= Brief =
Restate the data exactly as given and keep the pictures out.

= Information provided =
(begin)
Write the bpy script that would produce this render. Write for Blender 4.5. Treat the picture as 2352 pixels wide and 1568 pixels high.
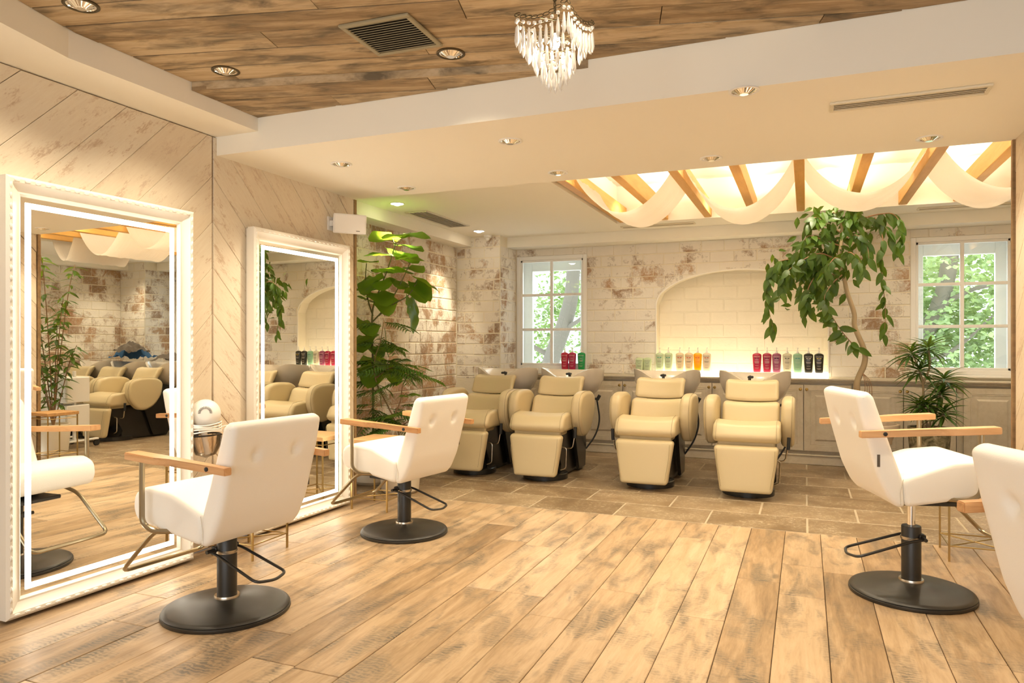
import bpy, bmesh, math, random
from math import sin, cos, pi, radians, atan2, sqrt, exp
from mathutils import Vector, Matrix, noise as mnoise
R = random.Random(7)
for o in list(bpy.data.objects): bpy.data.objects.remove(o)
SC = bpy.context.scene
COL = SC.collection

# ------------------------------------------------------------------ camera
cd = bpy.data.cameras.new('camera')
cd.sensor_width = 36; cd.lens = 1651/2352*36; cd.shift_y = 4/2352; cd.clip_start = .05; cd.clip_end = 200
cam = bpy.data.objects.new('camera', cd); COL.objects.link(cam)
cam.location = (0, 0, 1.2); cam.rotation_euler = (pi/2, 0, radians(22.21))
SC.camera = cam

# ------------------------------------------------------------------ world, exposure
W = bpy.data.worlds.new('sky'); SC.world = W; W.use_nodes = True
bg = W.node_tree.nodes['Background']; bg.inputs[0].default_value = (.94, .98, 1, 1); bg.inputs[1].default_value = 3.2
SC.view_settings.view_transform = 'Standard'; SC.view_settings.look = 'None'
SC.view_settings.exposure = 0.05; SC.view_settings.gamma = 1; SC.view_settings.use_curve_mapping = False
WARM = (1, .855, .62)

def spot(x, y, z, power, ang=110, blend=.8, rad=.05, col=WARM, aim=None):
    l = bpy.data.lights.new('spot_lamp', 'SPOT'); l.energy = power; l.spot_size = radians(ang); l.spot_blend = blend
    l.shadow_soft_size = rad; l.color = col
    o = bpy.data.objects.new('spot_lamp', l); COL.objects.link(o); o.location = (x, y, z)
    if aim: o.rotation_euler = (Vector(aim)-Vector((x, y, z))).to_track_quat('-Z', 'Y').to_euler()
    return o
def area(x, y, z, sx, sy, power, rot=(0, 0, 0), col=WARM):
    l = bpy.data.lights.new('area_lamp', 'AREA'); l.shape = 'RECTANGLE'; l.size = sx; l.size_y = sy; l.energy = power; l.color = col
    o = bpy.data.objects.new('area_lamp', l); COL.objects.link(o); o.location = (x, y, z); o.rotation_euler = rot
    return o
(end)
= Result of the task =
Write the bpy script that would produce this render. Write for Blender 4.5. Treat the picture as 2352 pixels wide and 1568 pixels high.
import bpy, bmesh, math, random
from math import sin, cos, pi, radians, atan2, sqrt, exp
from mathutils import Vector, Matrix, noise as mnoise
R = random.Random(7)
for o in list(bpy.data.objects): bpy.data.objects.remove(o)
SC = bpy.context.scene
COL = SC.collection

# ------------------------------------------------------------------ camera
cd = bpy.data.cameras.new('camera')
cd.sensor_width = 36; cd.lens = 1651/2352*36; cd.shift_y = 4/2352; cd.clip_start = .05; cd.clip_end = 200
cam = bpy.data.objects.new('camera', cd); COL.objects.link(cam)
cam.location = (0, 0, 1.2); cam.rotation_euler = (pi/2, 0, radians(22.21))
SC.camera = cam

# ------------------------------------------------------------------ world, exposure
W = bpy.data.worlds.new('sky'); SC.world = W; W.use_nodes = True
bg = W.node_tree.nodes['Background']; bg.inputs[0].default_value = (.94, .98, 1, 1); bg.inputs[1].default_value = 3.2
SC.view_settings.view_transform = 'Standard'; SC.view_settings.look = 'None'
SC.view_settings.exposure = 0.05; SC.view_settings.gamma = 1; SC.view_settings.use_curve_mapping = False
WARM = (1, .855, .62)

def spot(x, y, z, power, ang=110, blend=.8, rad=.05, col=WARM, aim=None):
    l = bpy.data.lights.new('spot_lamp', 'SPOT'); l.energy = power; l.spot_size = radians(ang); l.spot_blend = blend
    l.shadow_soft_size = rad; l.color = col
    o = bpy.data.objects.new('spot_lamp', l); COL.objects.link(o); o.location = (x, y, z)
    if aim: o.rotation_euler = (Vector(aim)-Vector((x, y, z))).to_track_quat('-Z', 'Y').to_euler()
    return o
def area(x, y, z, sx, sy, power, rot=(0, 0, 0), col=WARM):
    l = bpy.data.lights.new('area_lamp', 'AREA'); l.shape = 'RECTANGLE'; l.size = sx; l.size_y = sy; l.energy = power; l.color = col
    o = bpy.data.objects.new('area_lamp', l); COL.objects.link(o); o.location = (x, y, z); o.rotation_euler = rot
    return o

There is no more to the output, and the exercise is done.